Illegal road safety signs are a Sinn Fein PR stunt, claims DUP man

A number of signs carrying road safety messages in English and Irish, and the Sinn Fein logo, have been erected in Glenavy.
A number of signs carrying road safety messages in English and Irish, and the Sinn Fein logo, have been erected in Glenavy.

A DUP councillor has accused Sinn Fein of “politicising children and their safety” after road safety signs carrying slogans written in Irish, and the party’s logo, were erected in Glenavy.

Red signs with road safety messages such as ‘SLOW’ and ‘CHILDREN CROSSING’, written in English and Irish, and the Sinn Fein logo underneath, have appeared on lampposts and telegraph poles in the village in recent days - a move Alderman James Tinsley claims will damage community relations in the area.

Causing controversy: One of the Sinn Fein signs erected in Glenavy village.

Causing controversy: One of the Sinn Fein signs erected in Glenavy village.

Alderman Tinsley, the leader of the DUP group on Lisburn and Castlereagh City Council, said a number of the signs have been erected “at the entrances to the village and near the Protestant Hall and Methodist Church on the Main Street.”

He posted pictures of some of the signs on Twitter along with the message: “Very disappointed that SF have politicised children and their safety in this way. As a councillor for the area I can confirm I have reported this to road service and asked them to take immediate action.”

Speaking to the Ulster Star, he said: “If they want to reduce the speed of cars driving through the village and take steps to improve pedestrian safety then I am all for that, but there are ways of going about things and this isn’t it.

“I raised this matter with Roads Service last night and they have told me that these signs are illegal and will have to be taken down.

Alderman James Tinsley, DUP

Alderman James Tinsley, DUP

“This is very clearly political.

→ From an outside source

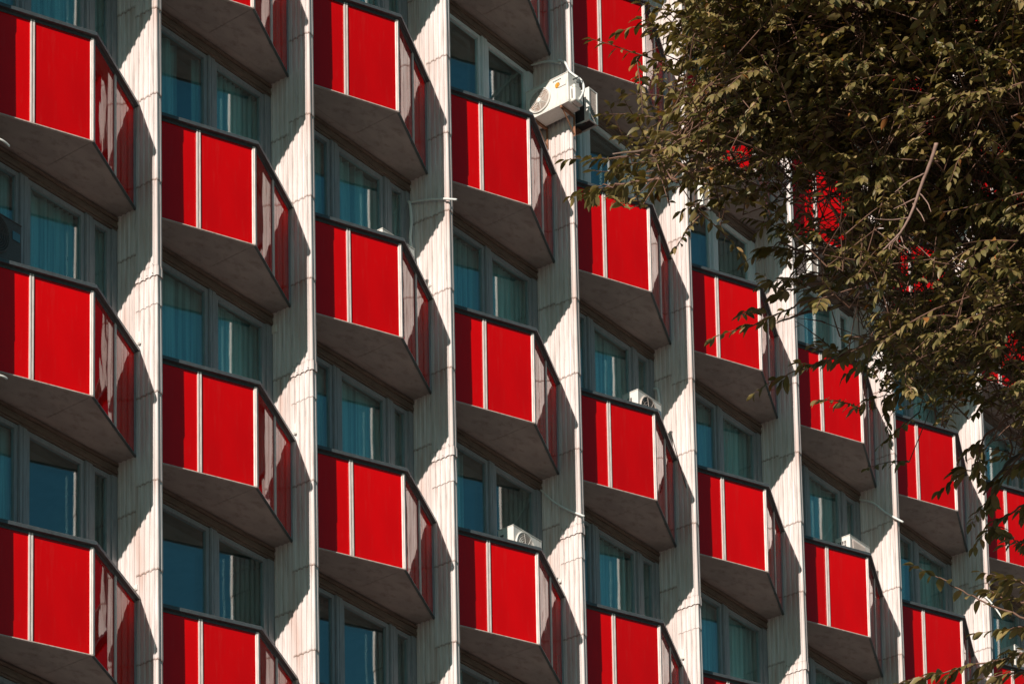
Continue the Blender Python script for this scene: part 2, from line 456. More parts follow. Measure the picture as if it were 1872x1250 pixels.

It is a PR stunt and they are using children to do it.”

Stressing that no-one from Sinn Fein has approached him about road safety concerns in the village, Alderman Tinsley added: “A number of prominent nationalists in the area have contacted me to express their disgust at the erection of these signs.

“There are good relations in village and they feel this is trying to hype things up and will be damaging to community relations within the village.”

The Ulster Star contacted Sinn Fein about the signs, but there had been no response from the party at the time of publication.

A spokesperson for the Department for Infrastructure confirmed that the signs are illegal and said Sinn Fein have agreed to have them removed.

“Local officials have been advised that signs were erected in Glenavy as part of a road safety awareness week in conjunction with the local Sinn Fein constituency office,” the spokesperson said.

“As the signs are not prescribed under the Traffic Signs Regulations (Northern Ireland) 1997 they are illegal and should be removed.

“DFI Roads has contacted Sinn Fein this morning and they have agreed to have these signs be removed.”